● A run of records:
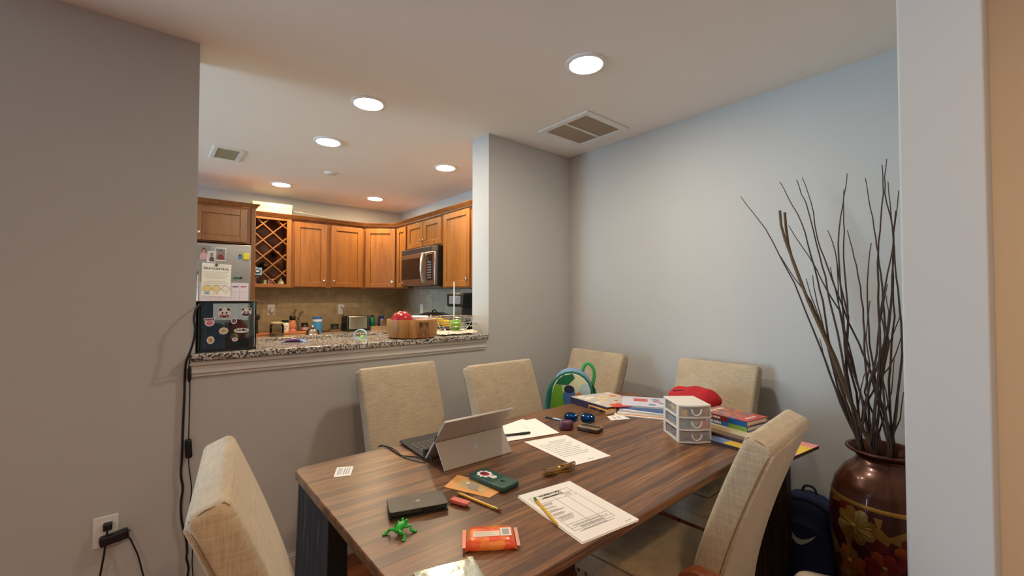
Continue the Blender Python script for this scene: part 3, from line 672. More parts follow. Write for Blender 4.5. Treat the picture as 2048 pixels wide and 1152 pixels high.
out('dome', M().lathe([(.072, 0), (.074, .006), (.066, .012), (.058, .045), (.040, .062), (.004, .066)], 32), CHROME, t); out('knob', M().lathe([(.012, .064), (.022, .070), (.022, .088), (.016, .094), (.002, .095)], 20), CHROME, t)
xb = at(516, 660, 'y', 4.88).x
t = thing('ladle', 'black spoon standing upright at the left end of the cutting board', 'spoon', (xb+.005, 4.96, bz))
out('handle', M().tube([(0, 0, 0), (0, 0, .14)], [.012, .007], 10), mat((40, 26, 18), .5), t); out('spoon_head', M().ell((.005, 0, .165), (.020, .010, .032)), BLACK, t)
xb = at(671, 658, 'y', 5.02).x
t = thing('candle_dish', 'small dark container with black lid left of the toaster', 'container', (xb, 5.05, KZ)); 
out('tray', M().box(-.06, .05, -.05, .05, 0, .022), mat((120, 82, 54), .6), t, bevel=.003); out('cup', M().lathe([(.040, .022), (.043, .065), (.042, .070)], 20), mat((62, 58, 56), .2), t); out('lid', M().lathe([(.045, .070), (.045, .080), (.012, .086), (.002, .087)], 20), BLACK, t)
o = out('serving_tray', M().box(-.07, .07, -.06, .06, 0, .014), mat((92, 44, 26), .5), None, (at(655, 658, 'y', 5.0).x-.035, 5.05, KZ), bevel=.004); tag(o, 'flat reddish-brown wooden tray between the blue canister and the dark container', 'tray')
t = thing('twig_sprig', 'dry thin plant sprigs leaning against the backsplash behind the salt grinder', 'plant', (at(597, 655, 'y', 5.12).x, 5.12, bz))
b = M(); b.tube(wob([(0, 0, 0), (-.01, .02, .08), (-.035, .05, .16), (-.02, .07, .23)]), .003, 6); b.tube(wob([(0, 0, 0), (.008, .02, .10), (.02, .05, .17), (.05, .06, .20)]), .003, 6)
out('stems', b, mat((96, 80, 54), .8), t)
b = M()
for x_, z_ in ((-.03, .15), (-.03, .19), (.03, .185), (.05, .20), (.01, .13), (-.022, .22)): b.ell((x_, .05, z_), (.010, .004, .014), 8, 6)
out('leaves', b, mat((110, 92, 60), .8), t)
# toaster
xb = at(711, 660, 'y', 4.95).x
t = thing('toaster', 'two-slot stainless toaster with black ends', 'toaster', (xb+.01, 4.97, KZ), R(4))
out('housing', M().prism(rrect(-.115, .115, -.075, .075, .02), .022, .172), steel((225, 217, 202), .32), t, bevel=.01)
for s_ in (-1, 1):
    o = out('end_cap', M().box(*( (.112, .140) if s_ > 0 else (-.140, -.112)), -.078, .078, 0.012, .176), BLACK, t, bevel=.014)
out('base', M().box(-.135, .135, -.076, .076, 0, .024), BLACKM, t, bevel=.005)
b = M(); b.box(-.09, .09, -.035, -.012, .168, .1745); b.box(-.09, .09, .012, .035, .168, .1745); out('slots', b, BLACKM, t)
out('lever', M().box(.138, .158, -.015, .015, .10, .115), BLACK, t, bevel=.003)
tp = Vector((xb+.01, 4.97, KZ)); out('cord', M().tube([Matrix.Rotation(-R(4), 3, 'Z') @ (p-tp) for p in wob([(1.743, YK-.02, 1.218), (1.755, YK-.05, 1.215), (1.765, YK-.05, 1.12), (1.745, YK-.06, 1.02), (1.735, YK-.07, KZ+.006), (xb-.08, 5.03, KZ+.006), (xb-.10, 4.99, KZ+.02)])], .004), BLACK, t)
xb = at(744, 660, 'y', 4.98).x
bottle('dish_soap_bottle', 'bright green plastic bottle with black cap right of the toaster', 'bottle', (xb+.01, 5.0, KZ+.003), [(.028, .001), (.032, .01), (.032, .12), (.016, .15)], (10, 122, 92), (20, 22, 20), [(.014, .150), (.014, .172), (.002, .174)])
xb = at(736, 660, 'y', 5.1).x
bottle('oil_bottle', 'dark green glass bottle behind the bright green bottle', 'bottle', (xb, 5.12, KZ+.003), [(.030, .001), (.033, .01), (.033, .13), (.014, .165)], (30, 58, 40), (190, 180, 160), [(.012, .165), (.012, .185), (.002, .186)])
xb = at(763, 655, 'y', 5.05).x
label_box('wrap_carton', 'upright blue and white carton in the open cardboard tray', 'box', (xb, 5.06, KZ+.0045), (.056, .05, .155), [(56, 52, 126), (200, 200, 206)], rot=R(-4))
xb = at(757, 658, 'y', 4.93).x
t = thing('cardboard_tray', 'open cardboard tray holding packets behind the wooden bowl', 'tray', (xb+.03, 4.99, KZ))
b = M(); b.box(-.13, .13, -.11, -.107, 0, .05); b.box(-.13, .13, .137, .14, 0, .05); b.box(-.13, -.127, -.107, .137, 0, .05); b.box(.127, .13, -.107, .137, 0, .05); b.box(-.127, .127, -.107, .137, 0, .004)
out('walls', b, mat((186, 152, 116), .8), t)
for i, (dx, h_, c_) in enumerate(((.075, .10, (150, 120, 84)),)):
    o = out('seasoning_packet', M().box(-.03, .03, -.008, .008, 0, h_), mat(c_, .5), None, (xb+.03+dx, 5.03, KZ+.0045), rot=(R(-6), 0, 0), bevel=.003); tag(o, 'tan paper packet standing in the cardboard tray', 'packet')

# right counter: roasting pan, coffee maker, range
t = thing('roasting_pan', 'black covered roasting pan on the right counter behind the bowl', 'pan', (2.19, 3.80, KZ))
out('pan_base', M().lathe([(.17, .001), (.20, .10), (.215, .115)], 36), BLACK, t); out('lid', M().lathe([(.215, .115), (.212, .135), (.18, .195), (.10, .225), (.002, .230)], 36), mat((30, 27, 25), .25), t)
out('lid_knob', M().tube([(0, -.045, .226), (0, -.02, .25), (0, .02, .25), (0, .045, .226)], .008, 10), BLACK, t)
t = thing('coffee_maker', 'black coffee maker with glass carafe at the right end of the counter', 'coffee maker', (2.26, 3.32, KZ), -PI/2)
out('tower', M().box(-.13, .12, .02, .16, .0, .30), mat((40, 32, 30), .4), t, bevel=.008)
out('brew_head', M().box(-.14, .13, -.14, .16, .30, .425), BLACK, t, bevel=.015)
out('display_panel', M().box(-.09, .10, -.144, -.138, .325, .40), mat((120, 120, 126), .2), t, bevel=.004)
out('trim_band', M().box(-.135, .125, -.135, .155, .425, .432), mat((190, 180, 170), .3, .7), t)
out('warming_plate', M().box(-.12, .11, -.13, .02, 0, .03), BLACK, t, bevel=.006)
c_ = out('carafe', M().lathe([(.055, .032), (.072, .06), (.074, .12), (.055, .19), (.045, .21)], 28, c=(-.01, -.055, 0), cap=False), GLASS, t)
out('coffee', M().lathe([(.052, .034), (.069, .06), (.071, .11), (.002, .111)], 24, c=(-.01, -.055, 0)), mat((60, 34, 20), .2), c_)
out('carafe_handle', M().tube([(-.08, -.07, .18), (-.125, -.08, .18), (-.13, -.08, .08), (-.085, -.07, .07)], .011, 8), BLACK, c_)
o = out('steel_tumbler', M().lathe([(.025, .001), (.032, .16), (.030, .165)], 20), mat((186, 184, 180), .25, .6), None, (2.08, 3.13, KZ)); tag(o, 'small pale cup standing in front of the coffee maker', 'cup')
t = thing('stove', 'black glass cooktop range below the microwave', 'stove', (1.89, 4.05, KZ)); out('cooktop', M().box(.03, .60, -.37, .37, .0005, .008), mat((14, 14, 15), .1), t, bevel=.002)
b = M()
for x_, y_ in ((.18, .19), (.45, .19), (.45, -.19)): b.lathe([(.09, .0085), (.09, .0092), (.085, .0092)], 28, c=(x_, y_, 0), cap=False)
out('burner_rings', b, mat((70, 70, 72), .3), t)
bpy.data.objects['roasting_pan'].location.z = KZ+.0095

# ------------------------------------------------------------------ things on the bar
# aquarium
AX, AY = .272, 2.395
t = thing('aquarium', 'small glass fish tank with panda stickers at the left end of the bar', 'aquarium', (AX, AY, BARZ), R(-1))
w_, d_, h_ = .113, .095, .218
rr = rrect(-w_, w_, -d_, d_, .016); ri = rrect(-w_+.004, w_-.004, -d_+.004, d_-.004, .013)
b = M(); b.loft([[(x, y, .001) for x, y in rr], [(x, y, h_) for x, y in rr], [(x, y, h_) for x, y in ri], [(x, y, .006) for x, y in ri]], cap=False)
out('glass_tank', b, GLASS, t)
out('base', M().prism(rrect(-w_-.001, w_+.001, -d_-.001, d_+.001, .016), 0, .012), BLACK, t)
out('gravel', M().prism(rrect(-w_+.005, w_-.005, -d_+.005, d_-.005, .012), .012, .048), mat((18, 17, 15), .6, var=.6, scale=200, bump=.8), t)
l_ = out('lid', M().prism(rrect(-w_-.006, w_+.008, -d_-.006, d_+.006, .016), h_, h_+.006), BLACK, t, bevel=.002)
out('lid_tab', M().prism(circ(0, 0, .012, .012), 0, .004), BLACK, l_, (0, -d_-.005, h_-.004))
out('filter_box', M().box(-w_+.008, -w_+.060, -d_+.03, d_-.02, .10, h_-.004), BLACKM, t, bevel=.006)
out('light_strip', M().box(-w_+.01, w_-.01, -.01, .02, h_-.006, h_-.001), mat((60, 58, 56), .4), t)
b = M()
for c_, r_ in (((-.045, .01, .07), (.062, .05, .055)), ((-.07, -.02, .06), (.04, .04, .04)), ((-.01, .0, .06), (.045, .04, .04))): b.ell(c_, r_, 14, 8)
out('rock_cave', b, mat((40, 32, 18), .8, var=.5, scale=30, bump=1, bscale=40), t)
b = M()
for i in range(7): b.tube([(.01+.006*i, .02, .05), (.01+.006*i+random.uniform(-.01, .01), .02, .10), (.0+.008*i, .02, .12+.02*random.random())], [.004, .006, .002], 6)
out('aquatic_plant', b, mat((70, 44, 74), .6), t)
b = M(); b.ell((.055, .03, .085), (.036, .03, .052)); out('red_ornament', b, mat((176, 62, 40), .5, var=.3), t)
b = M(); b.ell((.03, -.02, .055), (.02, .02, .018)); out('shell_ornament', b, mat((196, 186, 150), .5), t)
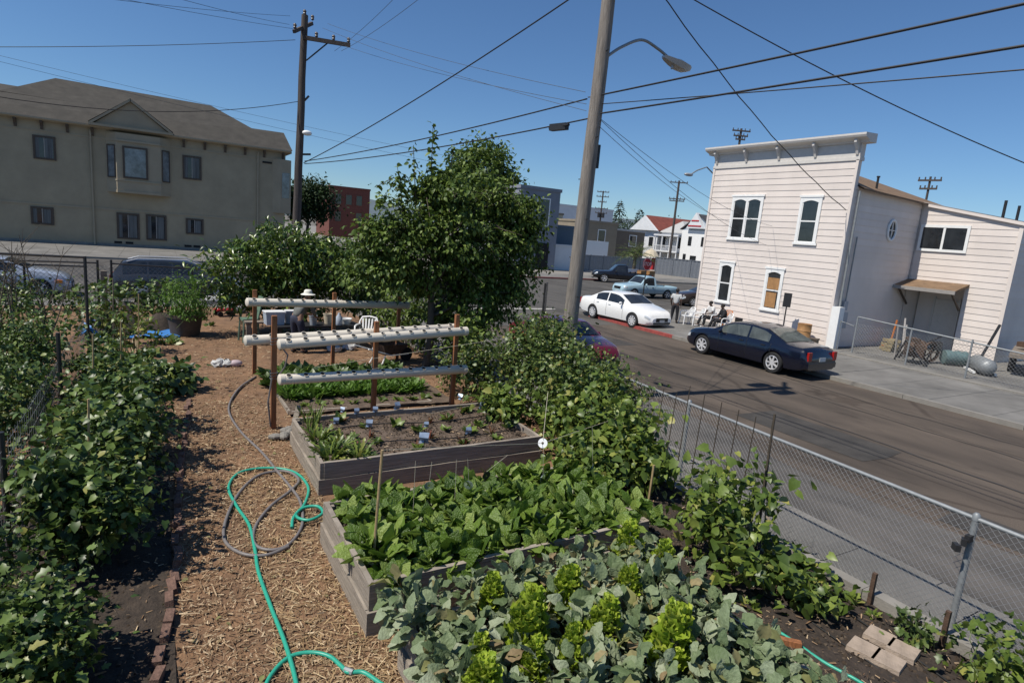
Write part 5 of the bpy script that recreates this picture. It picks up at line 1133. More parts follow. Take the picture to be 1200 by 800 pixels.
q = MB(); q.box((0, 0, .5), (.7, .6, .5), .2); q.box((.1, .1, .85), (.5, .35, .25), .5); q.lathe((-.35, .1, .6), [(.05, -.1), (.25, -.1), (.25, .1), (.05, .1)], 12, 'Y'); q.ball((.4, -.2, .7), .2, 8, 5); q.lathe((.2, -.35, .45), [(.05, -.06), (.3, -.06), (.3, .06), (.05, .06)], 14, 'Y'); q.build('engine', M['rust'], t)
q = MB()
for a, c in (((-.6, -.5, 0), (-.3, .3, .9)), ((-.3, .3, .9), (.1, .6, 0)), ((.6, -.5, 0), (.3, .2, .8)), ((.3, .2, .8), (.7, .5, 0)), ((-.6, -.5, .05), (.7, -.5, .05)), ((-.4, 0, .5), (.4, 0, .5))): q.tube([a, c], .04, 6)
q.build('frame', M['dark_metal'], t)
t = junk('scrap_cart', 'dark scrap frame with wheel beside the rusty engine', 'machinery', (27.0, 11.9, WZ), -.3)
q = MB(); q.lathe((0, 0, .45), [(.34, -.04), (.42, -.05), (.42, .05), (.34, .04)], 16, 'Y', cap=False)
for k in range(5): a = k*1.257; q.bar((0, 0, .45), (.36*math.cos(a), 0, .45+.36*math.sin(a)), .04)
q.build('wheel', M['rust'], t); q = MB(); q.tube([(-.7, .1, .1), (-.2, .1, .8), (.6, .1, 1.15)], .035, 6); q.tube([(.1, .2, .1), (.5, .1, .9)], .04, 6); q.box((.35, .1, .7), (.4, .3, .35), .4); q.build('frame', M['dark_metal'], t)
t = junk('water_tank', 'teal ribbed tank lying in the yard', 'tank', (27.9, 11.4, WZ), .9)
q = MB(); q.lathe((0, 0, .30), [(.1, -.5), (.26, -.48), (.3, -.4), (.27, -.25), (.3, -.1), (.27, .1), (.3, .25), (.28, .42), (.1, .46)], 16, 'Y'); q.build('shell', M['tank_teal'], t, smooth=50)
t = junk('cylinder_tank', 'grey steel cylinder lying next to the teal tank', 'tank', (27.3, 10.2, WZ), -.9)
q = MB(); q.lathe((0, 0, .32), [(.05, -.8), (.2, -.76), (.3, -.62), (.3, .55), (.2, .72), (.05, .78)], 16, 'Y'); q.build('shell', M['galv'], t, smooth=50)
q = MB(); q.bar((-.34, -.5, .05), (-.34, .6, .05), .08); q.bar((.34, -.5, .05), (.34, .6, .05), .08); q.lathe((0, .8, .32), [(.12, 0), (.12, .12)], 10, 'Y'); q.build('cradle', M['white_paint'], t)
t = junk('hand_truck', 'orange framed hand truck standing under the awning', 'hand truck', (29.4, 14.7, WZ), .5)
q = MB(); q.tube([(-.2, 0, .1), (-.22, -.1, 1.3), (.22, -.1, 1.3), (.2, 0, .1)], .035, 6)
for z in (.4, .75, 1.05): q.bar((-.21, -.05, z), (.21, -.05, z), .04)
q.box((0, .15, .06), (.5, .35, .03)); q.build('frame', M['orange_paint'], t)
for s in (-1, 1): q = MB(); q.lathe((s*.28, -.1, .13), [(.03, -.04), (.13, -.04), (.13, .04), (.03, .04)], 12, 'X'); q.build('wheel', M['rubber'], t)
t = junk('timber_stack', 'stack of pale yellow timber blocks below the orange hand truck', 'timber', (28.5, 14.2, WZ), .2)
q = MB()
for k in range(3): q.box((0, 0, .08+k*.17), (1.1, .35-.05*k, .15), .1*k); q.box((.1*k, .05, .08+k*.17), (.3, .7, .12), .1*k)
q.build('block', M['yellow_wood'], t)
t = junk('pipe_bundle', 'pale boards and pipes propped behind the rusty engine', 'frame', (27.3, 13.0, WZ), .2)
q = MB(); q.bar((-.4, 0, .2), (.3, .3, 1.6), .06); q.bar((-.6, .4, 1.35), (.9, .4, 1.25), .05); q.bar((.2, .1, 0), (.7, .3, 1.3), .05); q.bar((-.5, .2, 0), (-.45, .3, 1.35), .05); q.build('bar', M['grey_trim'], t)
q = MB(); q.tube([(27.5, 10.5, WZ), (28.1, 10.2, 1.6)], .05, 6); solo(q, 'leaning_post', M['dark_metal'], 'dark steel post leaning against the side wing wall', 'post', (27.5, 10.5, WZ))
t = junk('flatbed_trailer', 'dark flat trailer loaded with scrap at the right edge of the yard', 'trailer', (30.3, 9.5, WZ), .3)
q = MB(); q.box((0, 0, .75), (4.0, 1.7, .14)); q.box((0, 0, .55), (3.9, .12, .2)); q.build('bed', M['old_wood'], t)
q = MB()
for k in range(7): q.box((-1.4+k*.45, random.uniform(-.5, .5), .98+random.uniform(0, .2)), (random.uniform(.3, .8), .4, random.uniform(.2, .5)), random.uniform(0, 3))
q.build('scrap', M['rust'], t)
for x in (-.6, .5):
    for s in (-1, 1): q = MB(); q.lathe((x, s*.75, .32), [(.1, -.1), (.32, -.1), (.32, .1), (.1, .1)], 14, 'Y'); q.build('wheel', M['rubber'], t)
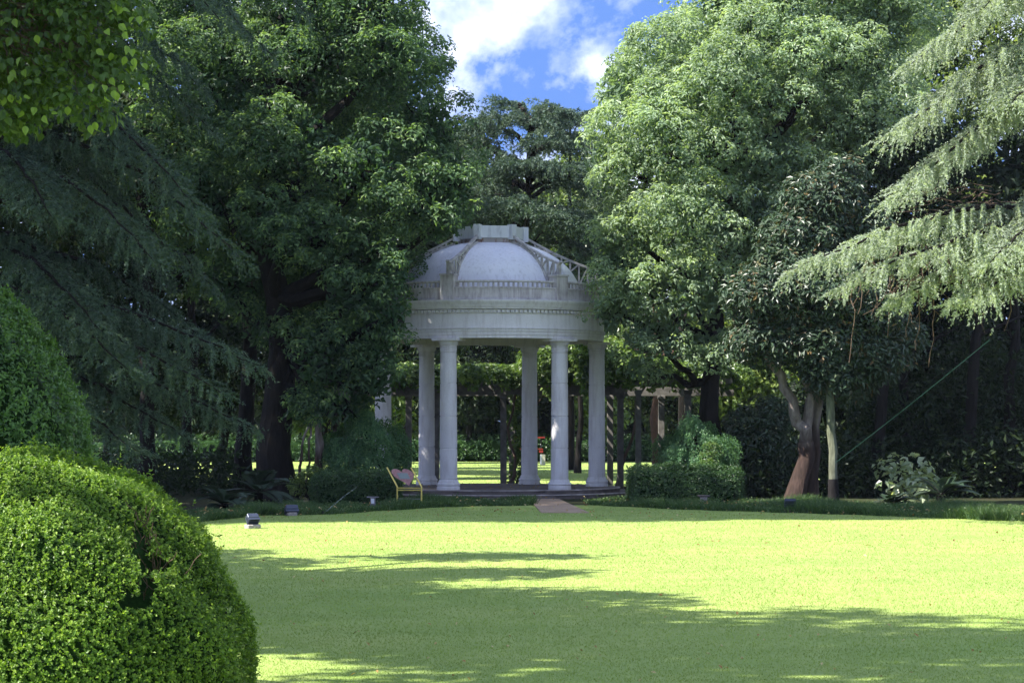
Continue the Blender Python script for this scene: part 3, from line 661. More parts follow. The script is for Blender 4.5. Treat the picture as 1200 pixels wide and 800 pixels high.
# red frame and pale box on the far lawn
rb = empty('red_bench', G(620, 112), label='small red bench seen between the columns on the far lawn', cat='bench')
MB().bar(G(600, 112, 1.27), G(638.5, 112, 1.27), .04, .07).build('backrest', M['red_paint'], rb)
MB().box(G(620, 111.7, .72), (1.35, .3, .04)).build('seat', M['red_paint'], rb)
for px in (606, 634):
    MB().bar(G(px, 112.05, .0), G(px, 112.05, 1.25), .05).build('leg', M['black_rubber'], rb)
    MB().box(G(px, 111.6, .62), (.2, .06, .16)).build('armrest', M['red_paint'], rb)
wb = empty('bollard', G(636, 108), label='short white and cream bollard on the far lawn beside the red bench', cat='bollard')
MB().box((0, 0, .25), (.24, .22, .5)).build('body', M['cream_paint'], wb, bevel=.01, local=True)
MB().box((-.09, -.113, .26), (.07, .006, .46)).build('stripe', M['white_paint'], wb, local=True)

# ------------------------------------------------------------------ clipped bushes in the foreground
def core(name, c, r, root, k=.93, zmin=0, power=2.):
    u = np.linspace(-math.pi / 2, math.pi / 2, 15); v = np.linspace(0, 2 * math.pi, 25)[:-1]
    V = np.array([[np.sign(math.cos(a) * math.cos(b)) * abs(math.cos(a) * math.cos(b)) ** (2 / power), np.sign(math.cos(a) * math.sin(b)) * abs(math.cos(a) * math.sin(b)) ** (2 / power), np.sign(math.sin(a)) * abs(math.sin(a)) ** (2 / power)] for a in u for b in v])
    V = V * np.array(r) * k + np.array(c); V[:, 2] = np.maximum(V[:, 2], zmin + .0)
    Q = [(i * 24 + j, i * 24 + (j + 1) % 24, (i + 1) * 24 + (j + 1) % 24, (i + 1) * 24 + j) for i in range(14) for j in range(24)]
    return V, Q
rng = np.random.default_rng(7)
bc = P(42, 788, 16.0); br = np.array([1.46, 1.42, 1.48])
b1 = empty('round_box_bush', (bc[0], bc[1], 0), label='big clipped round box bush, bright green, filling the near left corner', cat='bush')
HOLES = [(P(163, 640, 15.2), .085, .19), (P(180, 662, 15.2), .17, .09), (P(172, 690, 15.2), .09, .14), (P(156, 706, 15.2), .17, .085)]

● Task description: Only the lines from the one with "800 pixels high." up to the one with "M['white_paint'], wb, local=True)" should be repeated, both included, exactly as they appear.

● Solution to the exercise:
Continue the Blender Python script for this scene: part 3, from line 661. More parts follow. The script is for Blender 4.5. Treat the picture as 1200 pixels wide and 800 pixels high.
# red frame and pale box on the far lawn
rb = empty('red_bench', G(620, 112), label='small red bench seen between the columns on the far lawn', cat='bench')
MB().bar(G(600, 112, 1.27), G(638.5, 112, 1.27), .04, .07).build('backrest', M['red_paint'], rb)
MB().box(G(620, 111.7, .72), (1.35, .3, .04)).build('seat', M['red_paint'], rb)
for px in (606, 634):
    MB().bar(G(px, 112.05, .0), G(px, 112.05, 1.25), .05).build('leg', M['black_rubber'], rb)
    MB().box(G(px, 111.6, .62), (.2, .06, .16)).build('armrest', M['red_paint'], rb)
wb = empty('bollard', G(636, 108), label='short white and cream bollard on the far lawn beside the red bench', cat='bollard')
MB().box((0, 0, .25), (.24, .22, .5)).build('body', M['cream_paint'], wb, bevel=.01, local=True)
MB().box((-.09, -.113, .26), (.07, .006, .46)).build('stripe', M['white_paint'], wb, local=True)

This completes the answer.